Cinematography of Urban Madness is a project of artistic contamination and synthesis between cinematographic and photographic narrative. Focusing his attention on the image seen as a film still, Italian artist Pietro Reviglio recreates fragments of an imaginary screenplay revolving around the figure of an artist and his studio, a New York interior in which alienation intertwines with folly and tension gives way to violence.

The project combines elements of photography, video and writing, to unveil the dark side of the artistic practice, its places, subjects and objects, mixing cinematographic fiction with autobiographical material. Through contrasting narrative and image, and eliminating all cause and effect relations, Reviglio recreates the scrambled structure of distorted thought, investigating the very process of visual narrative and challenging its canons.

Reviglio’s book, Cinematography of Urban Madness, is available for viewing and purchase (this is the53rd title of the disegnodiverso series curated by noted art editor Paola Gribaudo). 

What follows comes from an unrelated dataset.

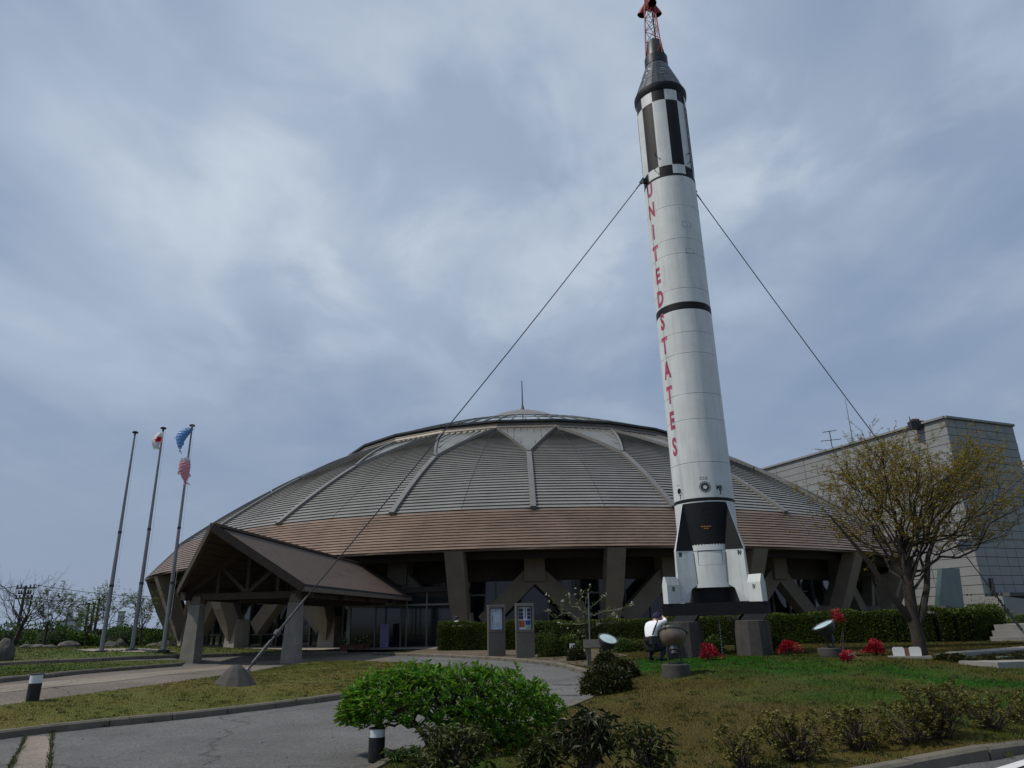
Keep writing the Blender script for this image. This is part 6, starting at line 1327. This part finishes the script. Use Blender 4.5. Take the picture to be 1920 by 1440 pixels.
# dark stone slab sign on posts behind the blue floodlight
q = at_d(1113, 1240, 22.6); g = T1(q[0], q[1]) + KH; sl2 = tag(empty('slab_sign', (q[0], q[1], g), R(4)), 'dark stone slab sign on a square post behind the blue lensed floodlight', 'sign'); zt = at_d(1113, 1199, 22.6)[2] - g; zb = at_d(1113, 1214, 22.6)[2] - g
mb = MB(); mb.hexa([(-.27, -.08, zb), (.36, -.08, zb), (.36, .08, zb), (-.27, .08, zb), (-.27, -.02, zt), (.36, -.02, zt), (.36, .1, zt), (-.27, .1, zt)], 'kiosk'); mb.build('slab', parent=sl2); mb = MB(); mb.box(-.19, -.07, -.05, .05, -.1, zb - .003, 'kiosk'); mb.box(.2, .3, -.04, .06, -.1, zb - .003, 'kiosk'); mb.build('post', parent=sl2)
# white square lamp head over the small dark ball shrub
q = at_d(1074, 1236, 27); g = T1(q[0], q[1]) + KH; zt = at_d(1074, 1207, 27)[2] - g; wl = tag(empty('path_lamp', (q[0], q[1], g)), 'small path lamp with a white square head above the small dark ball shrub', 'path lamp'); mb = MB(); mb.box(-.085, .085, -.085, .085, zt - .16, zt, 'bollardwhite'); mb.build('lamp_head', parent=wl); mb = MB(); mb.box(-.06, .06, -.06, .06, -.05, zt - .165, 'lampdark'); mb.build('post', parent=wl)
# white double plaque by the big trunk
q = at_d(1702, 1231, 20.6); g = T1(q[0], q[1]) + KH; pl = tag(empty('double_plaque', (q[0], q[1], g), -R(20)), 'low sign of two white rounded plates at the foot of the budding tree', 'plaque'); zt = at_d(1702, 1213, 20.6)[2] - g
for s in (-1, 1):
    mb = MB(); x0, x1 = (.05, .31) if s > 0 else (-.31, -.05); z0, z1 = zt - .22, zt; r = .05; pts = [(cx + r * cos(a), cz_ + r * sin(a)) for cx, cz_, a0 in ((x1 - r, z1 - r, 0), (x0 + r, z1 - r, PI / 2), (x0 + r, z0 + r, PI), (x1 - r, z0 + r, 1.5 * PI)) for a in np.linspace(a0, a0 + PI / 2, 5)]
    n = len(pts); mb.add([(x, -.015, z) for x, z in pts] + [(x, .015, z) for x, z in pts], [tuple(range(n)), tuple(range(2 * n - 1, n - 1, -1))] + [(k, n + k, n + (k + 1) % n, (k + 1) % n) for k in range(n)], 'signwhite'); mb.build('plate', parent=pl)
mb = MB(); mb.box(-.04, .04, -.02, .035, -.1, zt - .02, 'terra'); mb.build('post', parent=pl); mb = MB(); mb.box(-.42, .5, -.15, .2, -.08, .035, 'paving'); mb.build('footing', parent=pl)
# fallen pale branch beside the small azalea
q = ground(1592, 1236, KH + .03); mb = MB(); mb.tube([(0, 0, .08), (.12, .03, .10), (.22, -.03, .02), (.3, .02, .05)], [.012, .012, .010, .006], 5, 'barkpale'); mb.tube([(.12, .03, .10), (.2, .06, .14), (.3, .06, .12)], [.008, .007, .004], 4, 'barkpale'); tag(mb.build('dead_branch', loc=tuple(q)), 'bleached dead branch lying by the smallest red azalea', 'branch')
# flower pots and banner at the entrance
def pot(px, py, d, w_, label, seed):
    q = at_d(px, py, d); g = T1(q[0], q[1]) + .03; root = tag(empty('flower_pot', (q[0], q[1], g)), label, 'flower pot', 'flower pots at the entrance'); mb = MB(); mb.hexa([(-w_ * .42, -.16, 0), (w_ * .42, -.16, 0), (w_ * .42, .16, 0), (-w_ * .42, .16, 0), (-w_ * .5, -.2, .36), (w_ * .5, -.2, .36), (w_ * .5, .2, .36), (-w_ * .5, .2, .36)], 'terra'); mb.build('planter', parent=root)
    P = rng.normal(0, 1, (160, 3)) * np.array([w_ * .28, .12, .12]) + np.array([0, 0, .48]); foliage(P, rdirs(160, .4), .11, .04, 'light', root, 'plant'); P = rng.normal(0, 1, (22, 3)) * np.array([w_ * .28, .12, .1]) + np.array([0, 0, .56]); foliage(P, rdirs(22), .07, .06, 'blossom', root, 'blossom')
pot(645, 1222, 41.4, .45, 'terracotta flower pot under the left cup chain', 1); pot(672, 1221, 41.6, .5, 'terracotta flower pot in the middle of the three', 2); pot(684, 1220, 41.9, .45, 'terracotta flower pot on the right of the three', 3)
q = at_d(720, 1214, 43.2); bn = tag(empty('banner_stand', (q[0], q[1], FLOOR + .05), R(8)), 'mauve upright banner stand inside the dark entrance', 'banner stand'); mb = MB(); mb.box(-.24, .24, -.01, .01, .08, 1.35, 'banner'); mb.build('sheet', parent=bn); mb = MB(); mb.box(-.27, .27, -.1, .1, 0, .08, 'lampdark'); mb.build('foot', parent=bn)

# ================================================================== PEOPLE
def body(name, joints, edges, mats, root, loc, rz, hair=None, order=None):
    """one skinned surface over a skeleton. joints: {name: ((x, y, z), (rx, ry))}; mats: [(material, joints)] by nearest bone"""
    nm = list(joints); me = bpy.data.meshes.new('person_body'); me.from_pydata([joints[n][0] for n in nm], [(nm.index(a), nm.index(b)) for a, b in edges], []); o = bpy.data.objects.new('tmp', me); COL.objects.link(o)
    m = o.modifiers.new('s', 'SKIN'); m.use_smooth_shade = True; sv = me.skin_vertices[0].data
    for i, n in enumerate(nm): rr = joints[n][1]; sv[i].radius = rr if isinstance(rr, tuple) else (rr, rr); sv[i].use_root = (n == 'pelvis')
    s = o.modifiers.new('d', 'SUBSURF'); s.levels = 2; s.render_levels = 2; dg = bpy.context.evaluated_depsgraph_get(); dg.update(); m2 = bpy.data.meshes.new_from_object(o.evaluated_get(dg)); bpy.data.objects.remove(o)
    m2.materials.clear(); names = []
    for mname, js in mats: m2.materials.append(MT[mname])
    ref = [(np.array(joints[a][0]) * (1 - t) + np.array(joints[b][0]) * t, k) for k, (mname, segs) in enumerate(mats) for a, b in segs for t in (0, .25, .5, .75, 1)]
    RP = np.array([r[0] for r in ref]); RK_ = [r[1] for r in ref]
    for p in m2.polygons: c = np.array(p.center); p.material_index = RK_[int(np.argmin(((RP - c) ** 2).sum(1)))]; p.use_smooth = True
    return link('body', m2, root)
EDG = [('pelvis', 'waist'), ('waist', 'chest'), ('chest', 'neck'), ('neck', 'head'), ('head', 'crown'), ('chest', 'shl'), ('shl', 'ell'), ('ell', 'wrl'), ('wrl', 'hal'), ('chest', 'shr'), ('shr', 'elr'), ('elr', 'wrr'), ('wrr', 'har'), ('pelvis', 'hil'), ('hil', 'knl'), ('knl', 'anl'), ('anl', 'tol'), ('pelvis', 'hir'), ('hir', 'knr'), ('knr', 'anr'), ('anr', 'tor')]
def fingers(o_root, w, d, side, name='fingers'):
    mb = MB(); d = Vector(d).normalized(); s = Vector(side).normalized(); n = d.cross(s)
    for k, (off, ln) in enumerate(((-.03, .07), (-.01, .08), (.01, .075), (.03, .06))): b = Vector(w) + s * off; mb.tube([b, b + d * ln * .5 + n * .01, b + d * ln * .8 + n * .03], [.010, .009, .006], 6, 'skin')
    b = Vector(w) - s * .035 - d * .03; mb.tube([b, b - s * .03 + d * .03, b - s * .03 + d * .06], [.011, .010, .007], 6, 'skin'); mb.build(name, parent=o_root, smooth=True)
def face(root, c, f, r):                                  # eyes, nose, mouth and ears on a head centred at c looking along f
    c, f = Vector(c), Vector(f).normalized(); s = f.cross(Vector((0, 0, 1))).normalized(); u = s.cross(f); mb = MB()
    b = c + f * r * .9; mb.add([b + u * .02, b + s * .014 - u * .02, b - s * .014 - u * .02, b + f * .028 - u * .018], [(0, 1, 3), (1, 2, 3), (2, 0, 3)], 'skin'); mb.build('nose', parent=root)
    for w_ in (-1, 1):
        mb = MB(); e = c + f * r * .86 + s * .032 * w_ + u * .02; mb.bar(e - s * .012, e + s * .012, .012, .008, 'hair'); mb.build('eye', parent=root); mb = MB(); e = c + s * r * .92 * w_; mb.tube([e - u * .03, e + s * .012 * w_, e + u * .03], [.008, .012, .009], 6, 'skin'); mb.build('ear', parent=root)
    mb = MB(); e = c + f * r * .86 - u * .055; mb.bar(e - s * .02, e + s * .02, .01, .006, 'flagred'); mb.build('mouth', parent=root)
def haircap(root, c, r, m='hair', tilt=(0, 0, 1), cut=-.15, name='hair', back=(0, 1, 0)):
    bm = bmesh.new(); bmesh.ops.create_uvsphere(bm, u_segments=18, v_segments=12, radius=r); t = Vector(tilt).normalized(); dele = [v for v in bm.verts if v.co.normalized().dot(t) < cut]
    bmesh.ops.delete(bm, geom=dele, context='VERTS'); me = bpy.data.meshes.new(name); bm.to_mesh(me); bm.free(); me.materials.append(MT[m])
    for p in me.polygons: p.use_smooth = True
    return link(name, me, root, loc=c)
# photographer crouching on the grass, leaning towards the bowl lamp, camera at the face
pp = ground(1224, 1240, KH); ph = tag(empty('person', (pp[0], pp[1], pp[2] - .02), R(38)), 'person in white shirt and dark trousers crouching by the bowl lamp with a camera', 'person')
J = {'pelvis': ((0, .02, .40), (.15, .125)), 'waist': ((.01, .02, .58), (.135, .11)), 'chest': ((.10, .02, .80), (.165, .12)), 'neck': ((.23, .02, .93), .055), 'head': ((.29, .02, 1.0), (.082, .088)), 'crown': ((.33, .02, 1.06), (.075, .08)),
     'shl': ((.13, .20, .86), .072), 'ell': ((.30, .30, .82), .05), 'wrl': ((.42, .12, .96), .036), 'hal': ((.45, .08, .99), .04),
     'shr': ((.12, -.17, .88), .075), 'elr': ((.33, -.24, .93), .055), 'wrr': ((.40, -.08, 1.03), .038), 'har': ((.43, -.03, 1.02), .042),
     'hil': ((.03, .13, .34), .115), 'knl': ((.37, .22, .43), .082), 'anl': ((.12, .20, .09), .055), 'tol': ((.28, .22, .045), .045),
     'hir': ((.0, -.12, .32), .12), 'knr': ((.32, -.24, .36), .085), 'anr': ((.04, -.18, .09), .055), 'tor': ((.19, -.21, .045), .045)}
bones = lambda *p: [tuple(q.split('-')) for q in p]
body('person', J, EDG, [('trouser', bones('pelvis-hil', 'hil-knl', 'knl-anl', 'pelvis-hir', 'hir-knr', 'knr-anr', 'pelvis-pelvis')), ('shirt', bones('waist-chest', 'chest-shl', 'shl-ell', 'chest-shr', 'shr-elr', 'elr-elr', 'ell-ell')), ('skin', bones('neck-head', 'head-crown', 'wrl-hal', 'wrr-har')), ('lampdark', bones('anl-tol', 'anr-tor'))], ph, None, 0)
haircap(ph, (.305, .02, 1.035), .112, 'navy', (-.5, 0, .8), -.05, 'cap'); face(ph, (.31, .02, 1.01), (.95, .05, -.1), .09)
fingers(ph, (.46, -.02, 1.03), (.5, .5, .1), (0, 0, 1)); fingers(ph, (.47, .07, 1.0), (.5, -.4, .1), (0, 0, 1))
mb = MB(); mb.box(.43, .50, -.03, .09, .985, 1.06, 'bollardblack'); mb.tube([(.50, .03, 1.02), (.58, .03, 1.02)], [.034, .032], 14, 'bollardblack'); mb.box(.45, .48, .0, .05, 1.06, 1.085, 'bollardblack'); cm = mb.build('camera', loc=(pp[0], pp[1], pp[2] - .02), rot=(0, 0, R(38))); cm.scale = (1.1, 1.1, 1.1); ph.scale = (1.1, 1.1, 1.1); tag(cm, 'small black camera held to the face of the crouching person', 'camera')
mb = MB(); mb.tube([(-.08, -.13, .62), (-.02, -.16, .78), (.10, -.17, .93), (.17, -.05, .95)], .017, 6, 'bollardblack'); mb.tube([(.02, .16, .58), (.10, .18, .8), (.16, .12, .94)], .017, 6, 'bollardblack'); mb.build('strap', parent=ph)
mb = MB(); mb.lathe([(.155, .46), (.165, .50), (.16, .57), (.15, .59)], 16, 'bollardblack'); o = mb.build('waist_belt', parent=ph, loc=(.0, .02, 0)); o.scale = (1.0, .98, 1)
mb = MB(); mb.hexa([(-.22, -.22, .42), (-.02, -.26, .42), (-.02, -.14, .42), (-.22, -.12, .42), (-.2, -.21, .60), (-.02, -.24, .60), (-.02, -.13, .60), (-.2, -.12, .60)], 'bollardblack'); mb.build('hip_bag', parent=ph)
# standing person at the strut by the entrance
q = at_d(857, 1206, 38.6); st = tag(empty('person', (q[0], q[1], .29 + FLOOR * 0 + .01), R(150)), 'person with dark hair, white sleeves and a dark vest standing behind the hedge end', 'person')
J2 = {'pelvis': ((0, 0, .90), (.14, .10)), 'waist': ((0, 0, 1.06), (.125, .095)), 'chest': ((0, 0, 1.27), (.155, .11)), 'neck': ((0, .0, 1.43), .05), 'head': ((0, -.01, 1.53), (.078, .09)), 'crown': ((0, 0, 1.61), (.072, .08)), 'shl': ((.17, 0, 1.36), .062), 'ell': ((.23, .02, 1.10), .045), 'wrl': ((.20, -.08, .88), .032), 'hal': ((.19, -.11, .80), .036), 'shr': ((-.17, 0, 1.36), .062), 'elr': ((-.24, .03, 1.10), .045), 'wrr': ((-.22, -.06, .87), .032), 'har': ((-.21, -.09, .79), .036),
      'hil': ((.09, 0, .84), .095), 'knl': ((.10, -.01, .46), .062), 'anl': ((.10, .02, .08), .042), 'tol': ((.11, -.13, .035), .038), 'hir': ((-.09, 0, .84), .095), 'knr': ((-.10, .02, .46), .062), 'anr': ((-.10, .05, .08), .042), 'tor': ((-.11, -.10, .035), .038)}
body('person', J2, EDG, [('trouser', bones('pelvis-hil', 'hil-knl', 'knl-anl', 'pelvis-hir', 'hir-knr', 'knr-anr', 'pelvis-waist', 'waist-chest')), ('shirt', bones('shl-ell', 'ell-wrl', 'shr-elr', 'elr-wrr', 'neck-chest')), ('skin', bones('neck-head', 'head-crown', 'wrl-hal', 'wrr-har')), ('lampdark', bones('anl-tol', 'anr-tor'))], st, None, 0)
haircap(st, (0, .01, 1.58), .108, 'hair', (0, .5, .8), -.2); face(st, (0, -.01, 1.54), (0, -1, 0), .09); fingers(st, (.19, -.12, .77), (0, -.15, -1), (0, 1, 0)); fingers(st, (-.21, -.10, .76), (0, -.15, -1), (0, 1, 0))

“A riveting new book, Pietro Reviglio’s Cinematography of Urban Madness questions the nature of real and imagined cinematic narratives in a visually stunning manner. The harsh lighting of an artist studio sets the tone for this short enigmatic work wherein autobiography meets fiction with violent overtones.” Jason Stupa, NY Arts, Fall 2010

Born in Turin, Italy in 1976, Pietro Reviglio has exhibited in the United States, Italy, Japan and the United Kingdom. He studied at the Art Students League and received his PhD in Astrophysics at Columbia University. Applying a scientific approach to the analysis of visual elements and using physics as a pictorial medium, his work experiments with the physical process of image formation and perception, visual narrative and the kinematics of images, exploring the borderline between the rational and the irrational, the conceptual and the physical, and the mathematically predictable and the stochastic.